> **Exercise requirements**
Each line from the top of the listing through the one holding "4.86).build('strap', m_pole, t)" should be restated word for word, with nothing added and no pictures.

> **Data block**
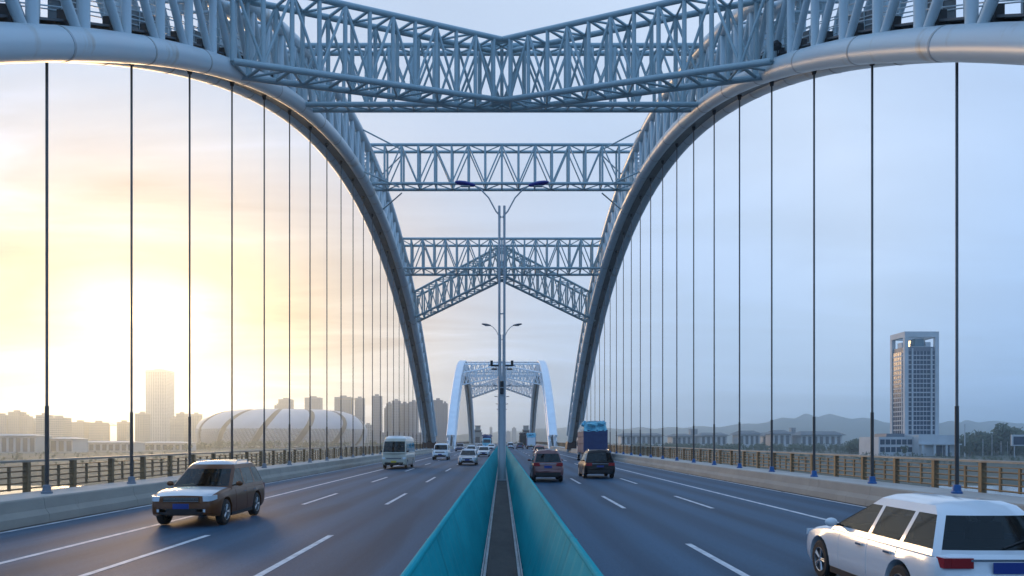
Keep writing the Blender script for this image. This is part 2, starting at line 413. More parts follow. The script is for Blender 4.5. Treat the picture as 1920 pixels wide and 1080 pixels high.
# surveillance gear clamped on the nearest lamp
for s, w in ((-1, 'left'), (1, 'right')):
    t = empty('traffic_camera', (s*.5, 36, 6.0), f'small dark traffic camera on a bracket {w} of the nearest lamp pole', 'camera', 'traffic cameras')
    MB().box(min(s*.15,s*.52), max(s*.15,s*.52), 35.95, 36.05, 5.86, 5.93).build('bracket', m_black, t)
    MB().box(s*.48-.06, s*.48+.06, 35.85, 36.1, 5.93, 6.12).build('camera_body', m_black, t)
    MB().tube((s*.48, 35.85, 6.03), (s*.48, 35.80, 6.03), .04, 10).build('camera_lens', m_glass, t, True)
    MB().box(s*.36-.13, s*.36+.13, 35.9, 36.1, 5.70, 5.76).build('flash_unit', m_black, t)
t = empty('control_cabinet', (0, 35.7, 4.7), 'black control box strapped to the front of the nearest lamp pole', 'box')
MB().box(-.08, .08, 35.70, 35.86, 4.55, 5.15).build('cabinet_body', m_black, t)
MB().box(-.085, .085, 35.69, 35.70, 4.83, 4.86).build('strap', m_pole, t)

# ------------------------------------------------------------------ concrete parapets (segments), bronze railings
SEG = 5.43
for s, side in ((-1, 'left'), (1, 'right')):
    t = empty('concrete_parapet', (s*14.2, 0, 0), f'long low concrete parapet carrying the hangers on the {side} side', 'parapet', 'concrete parapets')
    prof = [(13.22, -.01), (13.24, .24), (13.36, .40), (13.40, .70), (13.44, .742), (15.12, .742), (15.15, .70), (15.15, -.01)]
    def seg_mesh(g):
        return MB().loft([[(s*x, 0, z) for x, z in prof], [(s*x, SEG-g, z) for x, z in prof]], True)
    mb = seg_mesh(.02)
    if s < 0: mb.f = [f[::-1] for f in mb.f]
    me = mb.mesh('concrete_segment', m_conc)
    me.materials.append(m_ledge)
    for p in me.polygons:
        if p.normal.z > .9: p.material_index = 1
    for k in range(90):
        o = bpy.data.objects.new('concrete_segment', me); col.objects.link(o); adopt(o, t); o.matrix_basis = Matrix.Translation((0, -21.0+SEG*k, 0))
    MB().box(min(s*15.15, s*16.2), max(s*15.15, s*16.2), DY0, DY1, 0, .62).build('rail_ledge', m_conc, t)
    # gutter between road and parapet
    tag(MB().box(min(s*13.05,s*13.21), max(s*13.05,s*13.21), DY0, DY1, -.01, .008).build('gutter', m_gut), kind='structure')
    rt = empty('bridge_railing', (s*15.5, 0, .62), f'bronze metal bridge railing along the {side} side of the deck', 'railing', 'bronze bridge railings')
    pm = MB().box(-.085, .085, -.085, .085, 0, 1.05).box(-.12, .12, -.12, .12, 0, .05).mesh('railing_post', m_rail)
    bm_ = MB().box(-.03, .03, -.045, .045, .16, .92).mesh('baluster', m_rail)
    rs = 2.70; ph0 = 22.02 if s > 0 else 22.3
    for k in range(-3, 78):
        y = ph0 + rs*k
        o = bpy.data.objects.new('railing_post', pm); col.objects.link(o); adopt(o, rt); o.matrix_basis = Matrix.Translation((s*15.5, y, .62))
        for q in (1, 2):
            o = bpy.data.objects.new('baluster', bm_); col.objects.link(o); adopt(o, rt); o.matrix_basis = Matrix.Translation((s*15.5, y+rs*q/3, .62))
    far = MB()
    for k in range(78, 165):
        y = ph0 + rs*k; far.box(s*15.5-.1, s*15.5+.1, y-.1, y+.1, .62, 1.64)
    tag(far.build('distant_posts', m_rail, rt), kind='stuff')
    yy0, yy1 = ph0-9, 466
    MB().loft([[(s*15.5+a, y, b) for a, b in ((-.11,1.68),(.11,1.68),(.11,1.73),(.08,1.76),(-.08,1.76),(-.11,1.73))] for y in (yy0, yy1)], True).build('handrail', m_railtop, rt)
    for z in (.82, 1.01, 1.20, 1.39):
        MB().tube((s*15.5, yy0, z), (s*15.5, yy1, z), .028, 8).build('rail_bar', m_rail, rt, True)
    MB().box(s*15.5-.02, s*15.5+.02, yy0, yy1, 1.525, 1.555).build('rail_bar', m_rail, rt)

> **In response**
Keep writing the Blender script for this image. This is part 2, starting at line 413. More parts follow. The script is for Blender 4.5. Treat the picture as 1920 pixels wide and 1080 pixels high.
# surveillance gear clamped on the nearest lamp
for s, w in ((-1, 'left'), (1, 'right')):
    t = empty('traffic_camera', (s*.5, 36, 6.0), f'small dark traffic camera on a bracket {w} of the nearest lamp pole', 'camera', 'traffic cameras')
    MB().box(min(s*.15,s*.52), max(s*.15,s*.52), 35.95, 36.05, 5.86, 5.93).build('bracket', m_black, t)
    MB().box(s*.48-.06, s*.48+.06, 35.85, 36.1, 5.93, 6.12).build('camera_body', m_black, t)
    MB().tube((s*.48, 35.85, 6.03), (s*.48, 35.80, 6.03), .04, 10).build('camera_lens', m_glass, t, True)
    MB().box(s*.36-.13, s*.36+.13, 35.9, 36.1, 5.70, 5.76).build('flash_unit', m_black, t)
t = empty('control_cabinet', (0, 35.7, 4.7), 'black control box strapped to the front of the nearest lamp pole', 'box')
MB().box(-.08, .08, 35.70, 35.86, 4.55, 5.15).build('cabinet_body', m_black, t)
MB().box(-.085, .085, 35.69, 35.70, 4.83, 4.86).build('strap', m_pole, t)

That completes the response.